EV-DO in this model is "Revision 0," the original EV-DO implementation that still comprises most available coverage. This is as compared to Revision A, which supports slightly faster speeds and lower latency. While the PN-820 doesn’t support this, it does still get more than adequate performance out of its basic EV-DO implementation.

Something important to bear in mind is that like all modern CDMA smartphones, the PN-820 does not support running on analog towers. This means that large parts of Verizon’s coverage in the plains states and the West is useless to it. To get an accurate picture of coverage, users need to look at the all-digital map for Verizon’s service.

The Bluetooth implementation in the PN-820, like almost all new Windows devices, fully supports A2DP (Advanced Audio Distribution Profile) for Bluetooth headphones, as well as AVRCP (Audio/Video Remote Control Profile) for the playback controls sometimes integrated into said headphones. It also supports OBEX, or Object Exchange Profile, and Dial Up Networking (DUN), two things that Verizon is known for sometimes disabling on their devices.

Battery Life

The Pantech is rated for 209 minutes of talk time, or about 3.5 hours. This will vary of course based on signal strength and type of usage; however, as a general figure I’ve found it to be accurate.

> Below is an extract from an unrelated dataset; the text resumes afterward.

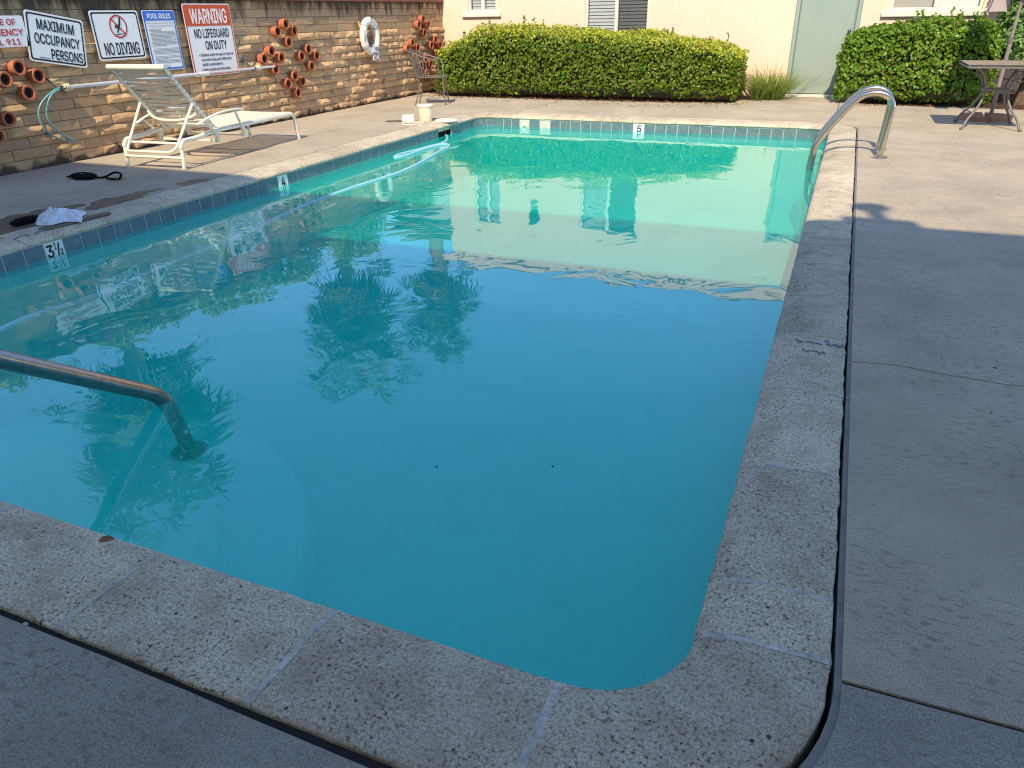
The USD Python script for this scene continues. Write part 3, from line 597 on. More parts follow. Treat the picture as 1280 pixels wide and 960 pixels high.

You can expect more life if you’re simply going to be talking, versus cutting fairly close to the rating for Internet access, particularly any streaming.

For best use, though, I would definitely recommend a higher-capacity battery. It wouldn’t ruin the lines of the device at all, but it would make it much more of a marathon contender.


Not as bad as some I’ve seen, but not impressive either, the PN-820’s camera produces images typical of your basic phone, as represented here. Images have been resized and re-compressed for upload, but quality has not been substantially altered.


If you must have a more traditionally designed Smartphone on Verizon, the Pantech is pretty much your only option. Otherwise, the Pantech PN-820 doesn’t really do anything that hasn’t been done elsewhere.

It’s not a bad device by any means, but EV-DO and the use of a MiniSD slot are its only substantial advantages over the slightly cheaper and much more stylish Cingular 3125.

Still, it’s good to see other manufacturers recognizing the need for quality clamshell smartphones, and the PN-820 is a better first effort than many.


  • EV-DO
  • MiniSD slot
  • Clamshell design


  • Somewhat awkward styling
  • Moderate radio performance
  • Unremarkable feature set

Bottom Line:

A decent but not very compelling smartphone whose main claim to fame is being the only clamshell design available on Verizon.